Question

Geometry The hypotenuse of a right triangle has a length of 8 inches. If one angle is \(35^{\circ}\), find the length of each leg.

Short answer

The lengths of the legs are approximately 4.59 inches and 6.55 inches.

Step-by-step solution

Identify the trigonometric functions to use

Since we are dealing with a right triangle and given one angle and the hypotenuse, use the sine and cosine functions which relate angles to the lengths of the sides in a right triangle.

Set up the sine function for the given angle

The sine of an angle in a right triangle is the length of the opposite side divided by the hypotenuse. Here, the opposite side to the angle is one leg, the hypotenuse is 8. Therefore, \( \text{sin}(35^{\circ}) = \frac{opposite}{8} \).

Solve for the opposite side using sine

Solve for the opposite side by multiplying both sides by the hypotenuse (8): \( \text{opposite} = 8 \cdot \text{sin}(35^{\circ}) = 8 \cdot 0.5736 \), where \( \text{sin}(35^{\circ}) = 0.5736 \). Therefore, the opposite side is approximately 4.59 inches.

Set up the cosine function for the given angle

The cosine of an angle in a right triangle is the length of the adjacent side divided by the hypotenuse. Here, the adjacent side to the angle is the other leg. Therefore, \( \text{cos}(35^{\circ}) = \frac{adjacent}{8} \).

Solve for the adjacent side using cosine

Solve for the adjacent side by multiplying both sides by the hypotenuse (8): \( \text{adjacent} = 8 \cdot \text{cos}(35^{\circ}) = 8 \cdot 0.8192 \), where \( \text{cos}(35^{\circ}) = 0.8192 \). Therefore, the adjacent side is approximately 6.55 inches.

Key concepts

trigonometric functions

In the world of geometry, trigonometric functions play a vital role in solving right triangles. These functions are mathematical tools that help us relate the angles to the lengths of the sides in a triangle. The most commonly used trigonometric functions in right triangles are sine (sin), cosine (cos), and tangent (tan).
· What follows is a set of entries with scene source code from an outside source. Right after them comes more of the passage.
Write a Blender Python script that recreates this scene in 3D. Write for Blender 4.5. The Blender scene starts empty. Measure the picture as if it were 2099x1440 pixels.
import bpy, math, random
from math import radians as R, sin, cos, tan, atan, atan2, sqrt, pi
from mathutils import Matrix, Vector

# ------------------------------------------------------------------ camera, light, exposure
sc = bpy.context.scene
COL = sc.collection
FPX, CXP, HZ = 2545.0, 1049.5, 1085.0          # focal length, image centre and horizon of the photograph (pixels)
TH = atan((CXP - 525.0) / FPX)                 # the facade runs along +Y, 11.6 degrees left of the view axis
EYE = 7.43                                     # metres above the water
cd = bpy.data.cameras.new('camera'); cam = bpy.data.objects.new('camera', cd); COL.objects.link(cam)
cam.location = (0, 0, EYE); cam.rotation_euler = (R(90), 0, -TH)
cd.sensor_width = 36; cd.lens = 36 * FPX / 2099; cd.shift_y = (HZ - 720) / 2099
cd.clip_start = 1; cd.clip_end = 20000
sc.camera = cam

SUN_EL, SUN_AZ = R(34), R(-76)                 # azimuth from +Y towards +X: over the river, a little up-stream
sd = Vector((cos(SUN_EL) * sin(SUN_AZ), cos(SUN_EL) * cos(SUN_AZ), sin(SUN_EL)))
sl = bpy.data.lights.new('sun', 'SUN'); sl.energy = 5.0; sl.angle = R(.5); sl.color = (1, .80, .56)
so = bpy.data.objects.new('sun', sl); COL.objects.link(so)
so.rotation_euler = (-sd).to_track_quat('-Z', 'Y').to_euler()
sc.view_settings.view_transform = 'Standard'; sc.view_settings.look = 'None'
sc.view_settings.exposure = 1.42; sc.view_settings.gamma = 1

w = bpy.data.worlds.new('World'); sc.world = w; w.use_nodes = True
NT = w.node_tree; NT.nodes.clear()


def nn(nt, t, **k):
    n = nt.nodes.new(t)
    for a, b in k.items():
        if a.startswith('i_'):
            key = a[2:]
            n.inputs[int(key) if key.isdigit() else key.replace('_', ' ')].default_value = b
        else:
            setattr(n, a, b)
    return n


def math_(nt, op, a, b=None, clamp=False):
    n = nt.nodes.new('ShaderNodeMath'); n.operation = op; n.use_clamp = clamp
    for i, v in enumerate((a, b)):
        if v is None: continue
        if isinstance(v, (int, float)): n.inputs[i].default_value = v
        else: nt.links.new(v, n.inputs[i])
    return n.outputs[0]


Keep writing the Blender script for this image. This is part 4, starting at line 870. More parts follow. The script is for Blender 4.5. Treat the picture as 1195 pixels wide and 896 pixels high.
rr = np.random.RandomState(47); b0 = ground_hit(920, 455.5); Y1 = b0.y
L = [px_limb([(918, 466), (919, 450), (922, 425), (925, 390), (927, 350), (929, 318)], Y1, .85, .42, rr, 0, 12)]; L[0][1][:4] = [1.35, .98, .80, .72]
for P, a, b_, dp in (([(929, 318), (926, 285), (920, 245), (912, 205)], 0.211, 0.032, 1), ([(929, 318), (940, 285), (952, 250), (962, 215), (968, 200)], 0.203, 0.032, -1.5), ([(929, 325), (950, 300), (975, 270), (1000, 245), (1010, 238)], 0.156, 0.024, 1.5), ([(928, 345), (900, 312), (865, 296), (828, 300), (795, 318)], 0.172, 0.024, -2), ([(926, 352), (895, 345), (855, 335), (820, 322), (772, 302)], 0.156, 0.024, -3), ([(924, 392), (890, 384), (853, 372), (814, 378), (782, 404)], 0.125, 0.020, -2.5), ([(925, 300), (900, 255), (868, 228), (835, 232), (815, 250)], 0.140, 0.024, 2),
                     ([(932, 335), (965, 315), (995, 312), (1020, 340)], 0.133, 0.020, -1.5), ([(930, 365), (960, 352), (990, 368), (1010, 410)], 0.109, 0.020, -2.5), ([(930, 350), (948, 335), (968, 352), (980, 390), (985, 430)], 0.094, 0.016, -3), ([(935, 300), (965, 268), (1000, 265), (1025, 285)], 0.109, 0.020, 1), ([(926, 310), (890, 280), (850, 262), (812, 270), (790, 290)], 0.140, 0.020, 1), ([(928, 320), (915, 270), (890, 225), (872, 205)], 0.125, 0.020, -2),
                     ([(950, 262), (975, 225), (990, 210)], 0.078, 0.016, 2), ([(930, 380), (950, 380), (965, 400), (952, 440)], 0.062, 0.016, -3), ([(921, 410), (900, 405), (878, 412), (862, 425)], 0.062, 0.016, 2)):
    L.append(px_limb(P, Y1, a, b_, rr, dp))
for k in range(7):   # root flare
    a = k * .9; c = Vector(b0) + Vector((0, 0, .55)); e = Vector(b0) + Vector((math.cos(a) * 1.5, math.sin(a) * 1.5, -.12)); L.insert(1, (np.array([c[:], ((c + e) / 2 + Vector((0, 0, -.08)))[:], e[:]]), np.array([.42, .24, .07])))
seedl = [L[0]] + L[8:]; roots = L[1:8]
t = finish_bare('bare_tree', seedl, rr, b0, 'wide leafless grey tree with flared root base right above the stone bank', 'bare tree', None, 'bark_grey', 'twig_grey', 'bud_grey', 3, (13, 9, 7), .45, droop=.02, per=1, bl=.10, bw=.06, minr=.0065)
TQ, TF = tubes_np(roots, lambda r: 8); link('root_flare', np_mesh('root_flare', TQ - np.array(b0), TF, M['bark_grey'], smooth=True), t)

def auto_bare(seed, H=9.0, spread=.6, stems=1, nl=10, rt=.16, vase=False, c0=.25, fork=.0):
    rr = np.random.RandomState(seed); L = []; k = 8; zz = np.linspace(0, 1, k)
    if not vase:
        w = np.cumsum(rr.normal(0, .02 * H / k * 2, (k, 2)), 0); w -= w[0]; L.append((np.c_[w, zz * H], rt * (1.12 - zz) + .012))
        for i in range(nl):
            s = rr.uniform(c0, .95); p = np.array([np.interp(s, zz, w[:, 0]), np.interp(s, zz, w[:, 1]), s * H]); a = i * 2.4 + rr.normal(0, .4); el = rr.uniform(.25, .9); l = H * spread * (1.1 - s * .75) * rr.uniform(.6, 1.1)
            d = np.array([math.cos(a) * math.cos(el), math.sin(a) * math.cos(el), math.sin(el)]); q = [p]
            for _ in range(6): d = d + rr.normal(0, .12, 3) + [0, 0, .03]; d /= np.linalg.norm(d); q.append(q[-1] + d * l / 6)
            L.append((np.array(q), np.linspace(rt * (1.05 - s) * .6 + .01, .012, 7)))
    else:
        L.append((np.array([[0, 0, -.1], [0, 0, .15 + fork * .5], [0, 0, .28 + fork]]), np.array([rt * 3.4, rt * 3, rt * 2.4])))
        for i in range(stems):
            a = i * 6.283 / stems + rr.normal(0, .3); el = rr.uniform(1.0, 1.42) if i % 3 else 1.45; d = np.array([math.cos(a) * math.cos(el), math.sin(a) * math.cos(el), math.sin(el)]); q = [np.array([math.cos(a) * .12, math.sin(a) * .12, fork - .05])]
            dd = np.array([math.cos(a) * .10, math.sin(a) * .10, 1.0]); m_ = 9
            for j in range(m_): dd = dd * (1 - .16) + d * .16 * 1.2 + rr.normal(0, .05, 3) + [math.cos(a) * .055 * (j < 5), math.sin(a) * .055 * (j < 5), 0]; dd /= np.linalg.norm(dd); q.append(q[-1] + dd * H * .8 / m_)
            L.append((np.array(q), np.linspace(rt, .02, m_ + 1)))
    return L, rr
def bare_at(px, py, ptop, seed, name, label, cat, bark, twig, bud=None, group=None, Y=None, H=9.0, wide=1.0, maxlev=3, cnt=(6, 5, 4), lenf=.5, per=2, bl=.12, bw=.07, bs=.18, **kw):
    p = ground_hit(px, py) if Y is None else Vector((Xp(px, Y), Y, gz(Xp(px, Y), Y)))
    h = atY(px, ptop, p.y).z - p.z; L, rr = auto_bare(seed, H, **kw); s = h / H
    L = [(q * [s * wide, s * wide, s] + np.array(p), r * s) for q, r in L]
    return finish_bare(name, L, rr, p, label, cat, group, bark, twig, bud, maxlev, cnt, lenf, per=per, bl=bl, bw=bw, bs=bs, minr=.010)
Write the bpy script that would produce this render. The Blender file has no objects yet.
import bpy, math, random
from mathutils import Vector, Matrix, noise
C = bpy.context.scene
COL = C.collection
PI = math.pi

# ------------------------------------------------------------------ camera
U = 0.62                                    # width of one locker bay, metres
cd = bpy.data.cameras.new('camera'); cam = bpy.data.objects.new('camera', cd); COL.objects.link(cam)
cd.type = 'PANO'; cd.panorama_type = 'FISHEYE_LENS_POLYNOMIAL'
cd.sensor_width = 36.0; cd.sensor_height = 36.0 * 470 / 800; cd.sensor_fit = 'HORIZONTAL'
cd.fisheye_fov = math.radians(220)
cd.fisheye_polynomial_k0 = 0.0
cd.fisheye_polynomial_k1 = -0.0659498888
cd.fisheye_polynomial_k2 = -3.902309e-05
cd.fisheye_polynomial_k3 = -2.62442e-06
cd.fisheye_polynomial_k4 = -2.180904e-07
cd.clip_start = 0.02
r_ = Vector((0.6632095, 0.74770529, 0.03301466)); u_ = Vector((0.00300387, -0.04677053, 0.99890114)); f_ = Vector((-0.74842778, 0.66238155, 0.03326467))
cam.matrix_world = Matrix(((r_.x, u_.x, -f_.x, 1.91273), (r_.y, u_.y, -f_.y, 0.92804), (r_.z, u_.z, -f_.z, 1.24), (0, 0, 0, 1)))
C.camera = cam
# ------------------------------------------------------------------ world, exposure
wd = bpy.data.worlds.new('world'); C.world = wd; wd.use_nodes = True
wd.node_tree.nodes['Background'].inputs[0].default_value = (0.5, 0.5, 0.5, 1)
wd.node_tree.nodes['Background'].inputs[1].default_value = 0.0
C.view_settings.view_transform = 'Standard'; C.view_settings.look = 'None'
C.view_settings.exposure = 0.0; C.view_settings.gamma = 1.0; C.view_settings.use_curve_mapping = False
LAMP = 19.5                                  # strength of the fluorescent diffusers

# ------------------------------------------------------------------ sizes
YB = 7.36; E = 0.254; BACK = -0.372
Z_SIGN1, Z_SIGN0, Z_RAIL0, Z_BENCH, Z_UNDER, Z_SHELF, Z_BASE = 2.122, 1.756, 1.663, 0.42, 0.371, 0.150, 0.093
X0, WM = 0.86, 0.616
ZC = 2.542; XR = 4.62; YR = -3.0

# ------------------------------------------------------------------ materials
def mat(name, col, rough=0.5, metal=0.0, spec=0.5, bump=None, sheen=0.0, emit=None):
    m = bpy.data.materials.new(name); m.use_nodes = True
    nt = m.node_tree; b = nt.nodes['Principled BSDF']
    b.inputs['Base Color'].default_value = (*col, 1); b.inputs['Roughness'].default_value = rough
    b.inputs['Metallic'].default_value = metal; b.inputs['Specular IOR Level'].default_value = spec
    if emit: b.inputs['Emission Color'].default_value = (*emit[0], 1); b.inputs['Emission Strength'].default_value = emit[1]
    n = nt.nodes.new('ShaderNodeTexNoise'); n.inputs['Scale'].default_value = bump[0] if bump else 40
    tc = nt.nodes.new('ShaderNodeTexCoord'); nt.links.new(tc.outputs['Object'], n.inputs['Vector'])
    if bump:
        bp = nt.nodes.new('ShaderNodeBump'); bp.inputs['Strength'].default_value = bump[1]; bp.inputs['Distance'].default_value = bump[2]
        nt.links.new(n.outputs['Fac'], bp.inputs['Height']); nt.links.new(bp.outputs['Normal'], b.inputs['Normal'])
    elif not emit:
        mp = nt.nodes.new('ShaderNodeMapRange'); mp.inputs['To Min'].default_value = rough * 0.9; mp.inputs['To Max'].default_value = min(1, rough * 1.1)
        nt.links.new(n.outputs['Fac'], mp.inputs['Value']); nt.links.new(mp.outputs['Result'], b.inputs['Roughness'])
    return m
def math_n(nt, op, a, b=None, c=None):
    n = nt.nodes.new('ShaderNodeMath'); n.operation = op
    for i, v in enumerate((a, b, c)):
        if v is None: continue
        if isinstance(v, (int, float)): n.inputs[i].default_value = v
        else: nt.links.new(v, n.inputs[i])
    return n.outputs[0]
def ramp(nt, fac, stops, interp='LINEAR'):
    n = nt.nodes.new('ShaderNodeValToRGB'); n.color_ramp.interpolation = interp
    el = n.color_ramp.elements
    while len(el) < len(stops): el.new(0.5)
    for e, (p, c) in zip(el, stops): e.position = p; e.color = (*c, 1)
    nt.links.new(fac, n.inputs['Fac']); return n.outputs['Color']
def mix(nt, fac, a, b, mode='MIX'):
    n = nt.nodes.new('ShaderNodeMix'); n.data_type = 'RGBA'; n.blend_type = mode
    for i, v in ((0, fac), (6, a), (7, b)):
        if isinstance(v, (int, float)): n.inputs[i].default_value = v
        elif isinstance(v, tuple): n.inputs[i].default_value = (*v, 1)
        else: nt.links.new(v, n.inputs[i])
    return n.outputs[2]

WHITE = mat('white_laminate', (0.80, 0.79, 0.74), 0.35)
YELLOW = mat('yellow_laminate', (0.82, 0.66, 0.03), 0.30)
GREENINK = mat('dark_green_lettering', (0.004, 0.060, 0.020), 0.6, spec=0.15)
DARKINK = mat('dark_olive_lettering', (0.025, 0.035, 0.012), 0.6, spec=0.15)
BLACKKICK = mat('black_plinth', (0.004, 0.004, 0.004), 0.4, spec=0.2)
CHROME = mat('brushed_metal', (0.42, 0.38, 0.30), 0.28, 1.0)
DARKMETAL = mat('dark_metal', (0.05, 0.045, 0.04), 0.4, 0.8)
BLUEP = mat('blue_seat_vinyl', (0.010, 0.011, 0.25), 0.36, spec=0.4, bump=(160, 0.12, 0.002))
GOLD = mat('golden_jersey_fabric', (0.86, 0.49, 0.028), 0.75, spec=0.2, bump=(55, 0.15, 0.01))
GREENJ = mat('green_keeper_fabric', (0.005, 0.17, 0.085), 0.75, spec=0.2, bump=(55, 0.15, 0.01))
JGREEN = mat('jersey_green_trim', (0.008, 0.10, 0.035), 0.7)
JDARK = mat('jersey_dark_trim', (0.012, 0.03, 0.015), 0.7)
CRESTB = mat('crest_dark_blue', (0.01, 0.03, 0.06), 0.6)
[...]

Each of these functions links an angle in the triangle to a specific ratio of the triangle's sides.

To be more specific, in a right triangle:

• Sine (sin) relates the angle to the ratio of the length of the opposite side to the hypotenuse.
• Cosine (cos) relates the angle to the ratio of the length of the adjacent side to the hypotenuse.
• Tangent (tan) relates the angle to the ratio of the length of the opposite side to the adjacent side.

Understanding how these functions work is fundamental in trigonometry, as they can help solve various problems involving right triangles.

sine and cosine

In our given exercise, we specifically used the sine and cosine functions.

The sine function is defined as the ratio of the length of the side opposite the given angle to the hypotenuse. It can be written as:
\( \text{sin}(\theta) = \frac{\text{opposite}}{\text{hypotenuse}} \)
For example, if we have a right triangle where one angle is 35°, and the hypotenuse is 8 inches, the sine function can help us find the length of the opposite side.

Similarly, the cosine function is defined as the ratio of the length of the adjacent side to the hypotenuse. It can be written as:
\( \text{cos}(\theta) = \frac{\text{adjacent}}{\text{hypotenuse}} \)
In our example, with a 35° angle and an 8-inch hypotenuse, the cosine function helps us find the length of the adjacent side.

These functions are pivotal for determining unknown sides when we have one angle and the hypotenuse.

solving right triangles

Solving a right triangle means finding the lengths of all sides and the measure of all angles. With one angle and the hypotenuse known, the sine and cosine functions are particularly useful.

Here's a step-by-step method for solving our specific right triangle problem:

• First, identify which trigonometric functions to use. Since we know one angle (35°) and the length of the hypotenuse (8 inches), we use sine and cosine.
• Set up the sine function for the known angle: \( \text{sin}(35^{\text{circ}}) = \frac{\text{opposite}}{8} \)
• Solve for the opposite side by multiplying both sides by the hypotenuse: \( \text{opposite} = 8 \times \text{sin}(35^{\text{circ}}) = 8 \times 0.5736 \)
• The opposite side is approximately 4.59 inches.
• Next, set up the cosine function for the known angle: \( \text{cos}(35^{\text{circ}}) = \frac{\text{adjacent}}{8} \)
• Solve for the adjacent side by multiplying both sides by the hypotenuse: \( \text{adjacent} = 8 \times \text{cos}(35^{\text{circ}}) = 8 \times 0.8192 \)
• The adjacent side is approximately 6.55 inches.

By carefully applying these steps, we can find the lengths of each leg of the right triangle, thus solving the problem completely.